Анри Труайя - Александр I
Женщина с разметавшимися волосами бросается в комнату Павла. Это императрица Мария Федоровна. Она слышала шум борьбы. Она хочет все знать. Она громко зовет: «Паульхен, Паульхен!» Стража, спешно посланная Беннигсеном, скрестив штыки, преграждает ей дорогу. Она бросается на колени перед офицером и умоляет его позволить ей увидеть мужа. Он не пускает ее: там торопливо приводят в порядок тело, стараясь скрыть, насколько возможно, следы насильственной смерти.

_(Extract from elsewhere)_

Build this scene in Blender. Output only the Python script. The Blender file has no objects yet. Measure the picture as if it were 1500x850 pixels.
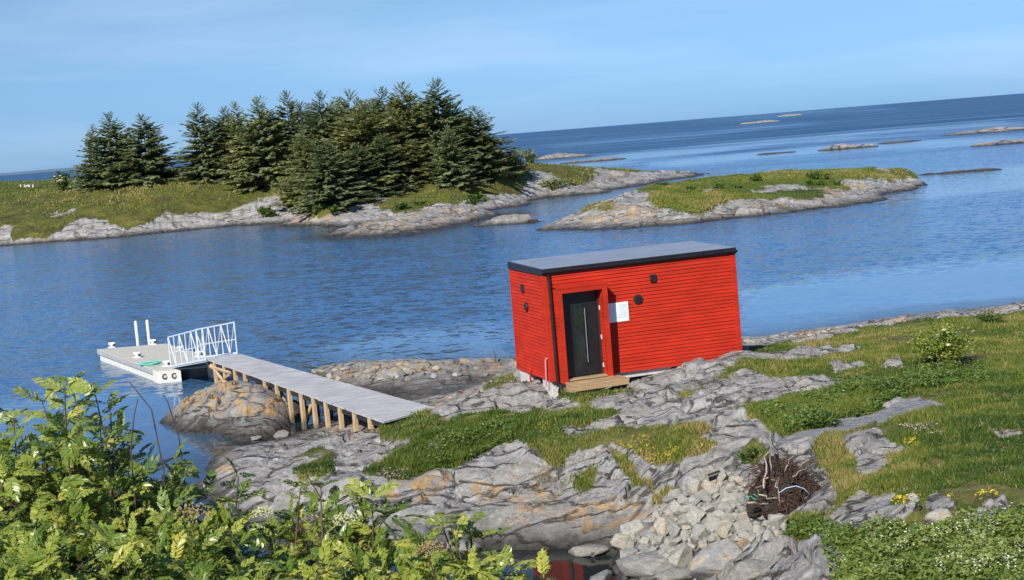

Тем временем Александр, укрывшись в своих апартаментах на первом этаже, ни жив ни мертв ждет развития событий. Он не смыкает глаз всю ночь и, готовый к любой неожиданности, не снимает мундира. Напряженно прислушиваясь, он слышит наверху, над собой, топот сапог, крики. Потом шум стихает. Что произошло? Подписал ли отец отречение? Уехал ли уже в Гатчину или в какую-нибудь другую свою загородную резиденцию?.. Жив ли он? Раздавленный угрызениями, он сидит рядом с женой, прижавшись к ней и пряча лицо, он ищет у нее утешения и не находит его. В этой позе застает его Пален, когда входит, чтобы сообщить страшную новость. После первых же его слов Александр, пораженный ужасом, разражается рыданиями. Он не хотел кровопролития. И тем не менее он виновен: другие лишь осуществили то, на что он втайне надеялся. Отныне и навечно на нем несмываемое клеймо. Безвинный преступник. Отцеубийца с чистыми руками. Худший из людей. Александр судорожно рыдает, а Пален невозмутимо наблюдает за ним и задается вопросом: не совершил ли он ошибку, все поставив на это ничтожество? Наконец со своего рода пренебрежительным состраданием губернатор Петербурга тоном строгого ментора произносит: «Перестаньте ребячиться. Ступайте царствовать. Покажитесь гвардии». Елизавета умоляет Александра взять себя в руки. По мнению всех очевидцев, в этот час тяжких испытаний Елизавета выказывает столько же мужества, сколько Александр малодушия. «Все происходило как во сне, – напишет она позже матери. – Я просила советов, я заговаривала с людьми, с которыми никогда не говорила раньше и с которыми, может быть, никогда больше не буду разговаривать, я заклинала императрицу успокоиться, я делала тысячу вещей сразу, принимала тысячу разных решений. Никогда не забыть мне эту ночь».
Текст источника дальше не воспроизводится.